┌──

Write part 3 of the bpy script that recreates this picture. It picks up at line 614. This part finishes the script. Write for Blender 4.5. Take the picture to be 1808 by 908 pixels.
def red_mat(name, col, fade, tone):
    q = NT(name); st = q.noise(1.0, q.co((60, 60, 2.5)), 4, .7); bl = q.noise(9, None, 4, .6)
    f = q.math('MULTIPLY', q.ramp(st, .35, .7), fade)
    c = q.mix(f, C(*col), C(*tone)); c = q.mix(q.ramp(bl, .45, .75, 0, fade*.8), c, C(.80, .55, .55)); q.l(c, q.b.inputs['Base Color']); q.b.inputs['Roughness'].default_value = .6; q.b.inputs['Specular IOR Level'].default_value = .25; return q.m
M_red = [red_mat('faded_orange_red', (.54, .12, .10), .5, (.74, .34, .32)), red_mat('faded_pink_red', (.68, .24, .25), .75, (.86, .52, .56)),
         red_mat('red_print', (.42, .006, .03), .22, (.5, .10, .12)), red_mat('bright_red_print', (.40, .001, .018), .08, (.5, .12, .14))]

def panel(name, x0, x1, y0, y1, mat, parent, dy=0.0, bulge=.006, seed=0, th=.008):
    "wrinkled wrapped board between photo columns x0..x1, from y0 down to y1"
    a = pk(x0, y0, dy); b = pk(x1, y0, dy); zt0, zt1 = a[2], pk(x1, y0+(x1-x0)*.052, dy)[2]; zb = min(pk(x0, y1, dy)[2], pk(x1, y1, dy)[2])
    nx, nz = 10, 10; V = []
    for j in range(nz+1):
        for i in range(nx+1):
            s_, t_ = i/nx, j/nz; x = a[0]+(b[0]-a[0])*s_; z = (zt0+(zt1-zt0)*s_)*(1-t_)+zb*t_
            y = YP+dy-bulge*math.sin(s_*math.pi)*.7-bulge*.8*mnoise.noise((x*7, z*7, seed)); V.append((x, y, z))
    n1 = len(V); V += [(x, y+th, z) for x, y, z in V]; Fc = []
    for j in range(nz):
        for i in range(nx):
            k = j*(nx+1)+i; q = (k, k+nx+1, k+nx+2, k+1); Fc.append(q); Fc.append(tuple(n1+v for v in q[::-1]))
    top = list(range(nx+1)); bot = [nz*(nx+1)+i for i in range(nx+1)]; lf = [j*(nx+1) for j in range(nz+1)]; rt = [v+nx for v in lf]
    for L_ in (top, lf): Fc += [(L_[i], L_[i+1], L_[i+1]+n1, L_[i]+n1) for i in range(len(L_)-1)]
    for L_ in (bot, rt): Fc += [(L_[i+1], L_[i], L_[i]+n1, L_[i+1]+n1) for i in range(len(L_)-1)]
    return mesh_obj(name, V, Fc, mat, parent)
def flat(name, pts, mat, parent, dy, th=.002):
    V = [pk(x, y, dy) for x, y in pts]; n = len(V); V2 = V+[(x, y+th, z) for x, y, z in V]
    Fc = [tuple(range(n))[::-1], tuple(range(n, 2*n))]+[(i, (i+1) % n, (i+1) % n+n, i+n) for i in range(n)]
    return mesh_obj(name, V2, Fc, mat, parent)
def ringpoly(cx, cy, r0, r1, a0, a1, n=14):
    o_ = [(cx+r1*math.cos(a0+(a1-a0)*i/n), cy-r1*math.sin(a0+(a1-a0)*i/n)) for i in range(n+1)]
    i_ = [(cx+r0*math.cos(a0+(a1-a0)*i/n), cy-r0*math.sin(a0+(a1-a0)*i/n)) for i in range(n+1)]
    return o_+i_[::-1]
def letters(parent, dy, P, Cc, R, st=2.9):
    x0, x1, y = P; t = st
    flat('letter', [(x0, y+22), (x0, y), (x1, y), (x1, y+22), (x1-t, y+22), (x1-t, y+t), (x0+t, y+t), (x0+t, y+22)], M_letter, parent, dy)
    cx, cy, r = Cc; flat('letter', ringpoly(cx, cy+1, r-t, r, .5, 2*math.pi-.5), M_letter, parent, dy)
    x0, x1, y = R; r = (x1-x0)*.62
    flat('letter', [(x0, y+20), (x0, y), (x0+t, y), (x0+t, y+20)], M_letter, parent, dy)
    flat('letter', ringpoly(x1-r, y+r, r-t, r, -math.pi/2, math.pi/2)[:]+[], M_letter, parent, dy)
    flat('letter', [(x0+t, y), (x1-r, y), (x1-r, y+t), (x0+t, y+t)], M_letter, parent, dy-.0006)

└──

Print the complete listing again, exactly as it stands.

TASK ANSWER —
Write part 3 of the bpy script that recreates this picture. It picks up at line 614. This part finishes the script. Write for Blender 4.5. Take the picture to be 1808 by 908 pixels.
def red_mat(name, col, fade, tone):
    q = NT(name); st = q.noise(1.0, q.co((60, 60, 2.5)), 4, .7); bl = q.noise(9, None, 4, .6)
    f = q.math('MULTIPLY', q.ramp(st, .35, .7), fade)
    c = q.mix(f, C(*col), C(*tone)); c = q.mix(q.ramp(bl, .45, .75, 0, fade*.8), c, C(.80, .55, .55)); q.l(c, q.b.inputs['Base Color']); q.b.inputs['Roughness'].default_value = .6; q.b.inputs['Specular IOR Level'].default_value = .25; return q.m
M_red = [red_mat('faded_orange_red', (.54, .12, .10), .5, (.74, .34, .32)), red_mat('faded_pink_red', (.68, .24, .25), .75, (.86, .52, .56)),
         red_mat('red_print', (.42, .006, .03), .22, (.5, .10, .12)), red_mat('bright_red_print', (.40, .001, .018), .08, (.5, .12, .14))]

def panel(name, x0, x1, y0, y1, mat, parent, dy=0.0, bulge=.006, seed=0, th=.008):
    "wrinkled wrapped board between photo columns x0..x1, from y0 down to y1"
    a = pk(x0, y0, dy); b = pk(x1, y0, dy); zt0, zt1 = a[2], pk(x1, y0+(x1-x0)*.052, dy)[2]; zb = min(pk(x0, y1, dy)[2], pk(x1, y1, dy)[2])
    nx, nz = 10, 10; V = []
    for j in range(nz+1):
        for i in range(nx+1):
            s_, t_ = i/nx, j/nz; x = a[0]+(b[0]-a[0])*s_; z = (zt0+(zt1-zt0)*s_)*(1-t_)+zb*t_
            y = YP+dy-bulge*math.sin(s_*math.pi)*.7-bulge*.8*mnoise.noise((x*7, z*7, seed)); V.append((x, y, z))
    n1 = len(V); V += [(x, y+th, z) for x, y, z in V]; Fc = []
    for j in range(nz):
        for i in range(nx):
            k = j*(nx+1)+i; q = (k, k+nx+1, k+nx+2, k+1); Fc.append(q); Fc.append(tuple(n1+v for v in q[::-1]))
    top = list(range(nx+1)); bot = [nz*(nx+1)+i for i in range(nx+1)]; lf = [j*(nx+1) for j in range(nz+1)]; rt = [v+nx for v in lf]
    for L_ in (top, lf): Fc += [(L_[i], L_[i+1], L_[i+1]+n1, L_[i]+n1) for i in range(len(L_)-1)]
    for L_ in (bot, rt): Fc += [(L_[i+1], L_[i], L_[i]+n1, L_[i+1]+n1) for i in range(len(L_)-1)]
    return mesh_obj(name, V, Fc, mat, parent)
def flat(name, pts, mat, parent, dy, th=.002):
    V = [pk(x, y, dy) for x, y in pts]; n = len(V); V2 = V+[(x, y+th, z) for x, y, z in V]
    Fc = [tuple(range(n))[::-1], tuple(range(n, 2*n))]+[(i, (i+1) % n, (i+1) % n+n, i+n) for i in range(n)]
    return mesh_obj(name, V2, Fc, mat, parent)
def ringpoly(cx, cy, r0, r1, a0, a1, n=14):
    o_ = [(cx+r1*math.cos(a0+(a1-a0)*i/n), cy-r1*math.sin(a0+(a1-a0)*i/n)) for i in range(n+1)]
    i_ = [(cx+r0*math.cos(a0+(a1-a0)*i/n), cy-r0*math.sin(a0+(a1-a0)*i/n)) for i in range(n+1)]
    return o_+i_[::-1]
def letters(parent, dy, P, Cc, R, st=2.9):
    x0, x1, y = P; t = st
    flat('letter', [(x0, y+22), (x0, y), (x1, y), (x1, y+22), (x1-t, y+22), (x1-t, y+t), (x0+t, y+t), (x0+t, y+22)], M_letter, parent, dy)
    cx, cy, r = Cc; flat('letter', ringpoly(cx, cy+1, r-t, r, .5, 2*math.pi-.5), M_letter, parent, dy)
    x0, x1, y = R; r = (x1-x0)*.62
    flat('letter', [(x0, y+20), (x0, y), (x0+t, y), (x0+t, y+20)], M_letter, parent, dy)
    flat('letter', ringpoly(x1-r, y+r, r-t, r, -math.pi/2, math.pi/2)[:]+[], M_letter, parent, dy)
    flat('letter', [(x0+t, y), (x1-r, y), (x1-r, y+t), (x0+t, y+t)], M_letter, parent, dy-.0006)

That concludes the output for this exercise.